Leiden Socio-legal Series Lecture
Rules without Rights: Land, Labor, and Private Authority in the Global Economy
- Date
- Wednesday 28 November 2018
- Time
- Location
-
Old Observatory
Sterrenwachtlaan 11
2311 GW Leiden - Room
- B 006
Activists have exposed startling forms of labor exploitation and environmental degradation in global industries, leading many large retailers and brands to adopt standards for fairness and sustainability in their supply chains. For many scholars and practitioners, this kind of private regulation and global standard-setting can provide an alternative to regulation by territorially-bound, gridlocked, or incapacitated nation states, potentially improving environments and working conditions around the world and protecting the rights of exploited workers, impoverished farmers, and marginalized communities. But can private, voluntary rules actually create meaningful forms of regulation? Are forests and factories around the world actually being made into sustainable ecosystems and decent workplaces? Can global norms remake local orders?

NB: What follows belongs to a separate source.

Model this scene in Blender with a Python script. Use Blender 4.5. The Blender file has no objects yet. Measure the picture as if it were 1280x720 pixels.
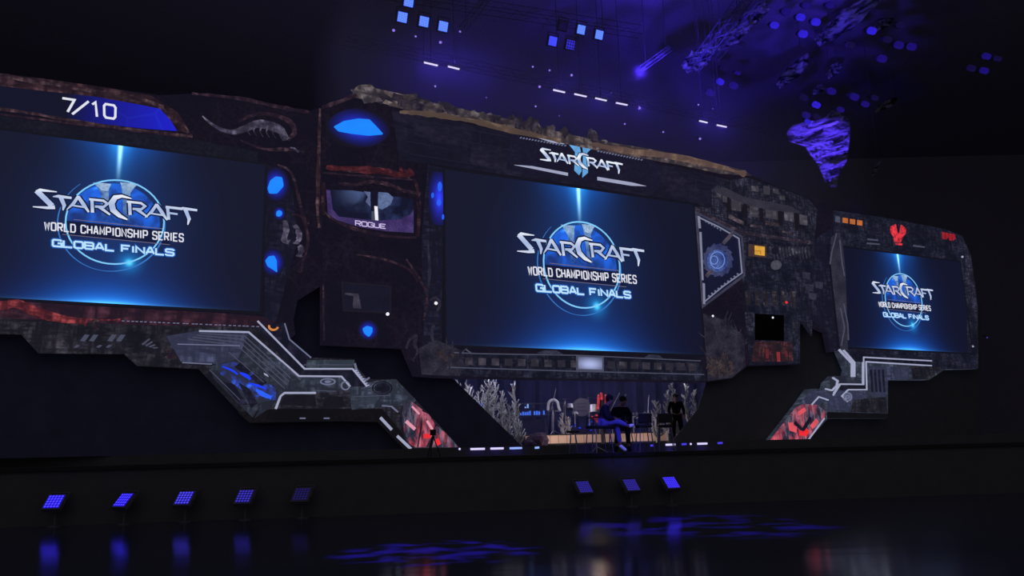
import bpy, bmesh, math, random
from mathutils import Vector, Matrix, noise as mnoise
random.seed(7)
SC = bpy.context.scene
COL = SC.collection
# ------------------------------------------------------------------ camera
F = 1000.0; EYE = Vector((0, 0, 1.4)); PITCH = math.atan(0.2025); ROLL = 0.025
_f = Vector((0, math.cos(PITCH), math.sin(PITCH)))
_u0 = Vector((0, -math.sin(PITCH), math.cos(PITCH))); _r0 = Vector((1, 0, 0))
_r = _r0*math.cos(ROLL) - _u0*math.sin(ROLL)
_u = _u0*math.cos(ROLL) + _r0*math.sin(ROLL)
cam = bpy.data.cameras.new('camera'); cam.lens = F/1280*36; cam.sensor_width = 36; cam.clip_end = 500
camo = bpy.data.objects.new('camera', cam); COL.objects.link(camo)
m = Matrix((( _r.x, _u.x, -_f.x), (_r.y, _u.y, -_f.y), (_r.z, _u.z, -_f.z))).to_4x4()
m.translation = EYE; camo.matrix_world = m; SC.camera = camo
def ray(px, py): return _f + _r*((px-640)/F) + _u*((360-py)/F)
def at_y(px, py, Y):
    d = ray(px, py); return EYE + d*(Y/d.y)
def at_z(px, py, z):
    d = ray(px, py); return EYE + d*((z-EYE.z)/d.z)
# wall frame: x along the video wall, -y towards the audience, z up
_d = ray(2650, 512); ANG = math.atan2(_d.y, _d.x)
WALL = Matrix.Translation((0, 25, 0)) @ Matrix.Rotation(ANG, 4, 'Z')
WI = WALL.inverted(); I4 = Matrix.Identity(4)
_e = WI @ EYE
def W(px, py, off=0.3):
    d = WI.to_3x3() @ ray(px, py); t = (-off-_e.y)/d.y; p = _e + d*t
    return (p.x, p.z)
def W3(px, py, off=0.3):
    a, b = W(px, py, off); return Vector((a, -off, b))
# ------------------------------------------------------------------ nodes
def lin(c):
    o = []
    for v in c:
        v = v/255.0; o.append(v/12.92 if v <= .04045 else ((v+.055)/1.055)**2.4)
    return tuple(o)
class E:
    def __init__(s, nt, v): s.nt = nt; s.v = v
    def _m(s, op, *a, clamp=False):
        n = s.nt.nodes.new('ShaderNodeMath'); n.operation = op; n.use_clamp = clamp
        for i, x in enumerate((s,)+a):
            x = x.v if isinstance(x, E) else x
            if isinstance(x, (int, float)): n.inputs[i].default_value = x
            else: s.nt.links.new(x, n.inputs[i])
        return E(s.nt, n.outputs[0])
    def __add__(s, o): return s._m('ADD', o)
    __radd__ = __add__
    def __mul__(s, o): return s._m('MULTIPLY', o)
    __rmul__ = __mul__
    def __sub__(s, o): return s._m('SUBTRACT', o)
    def __rsub__(s, o): return (s*-1.0)._m('ADD', o)
    def __truediv__(s, o): return s._m('DIVIDE', o)
    def __neg__(s): return s*-1.0
    def exp(s): return s._m('EXPONENT')
    def abs(s): return s._m('ABSOLUTE')
    def sin(s): return s._m('SINE')
    def sqrt(s): return s._m('SQRT')
    def pw(s, e): return s._m('POWER', e)
    def clamp(s): return s._m('ADD', 0.0, clamp=True)
    def gt(s, o): return s._m('GREATER_THAN', o)
    def lt(s, o): return s._m('LESS_THAN', o)
    def mx(s, o): return s._m('MAXIMUM', o)
    def fract(s): return s._m('FRACT')
    def step(s, a, b): return ((s-a)/(b-a)).clamp()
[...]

To shed new light on these questions, Tim Bartley has developed a comparative account of land and labor in democratic and authoritarian settings. Specifically, his research has examined sustainable forestry and fair labor standards as implemented in Indonesia and China. In this presentation, he will show (1) why private regulation so often fails when applied to land and labor, (2) how domestic governance constrains and reconfigures transnational rules, and (3) how land and labor are different as objects of global regulation, despite their baseline similarity as “fictitious commodities.”

About
Tim Bartley is Professor of Sociology at Washington University in St. Louis. His research examines transnational governance, regulation, organizations, social movements, often with a focus on labor, environment, or a comparison of the two. His recent book, Rules without Rights: Land, Labor, and Private Authority in the Global Economy (Oxford University Press, 2018), compares sustainability and labor standards in Indonesia and China. Other recent work includes an article on “Transnational Corporations and Global Governance” in the Annual Review of Sociology and a new project on “big data” and predictive analytics in the private sector in the U.S. He received his PhD from the University of Arizona and held faculty positions at Indiana University and Ohio State University before moving to Washington University in St. Louis in 2017. He is a former co-editor of Regulation & Governance and the editor of a forthcoming volume of Research in Political Sociology on “The Politics of Land.”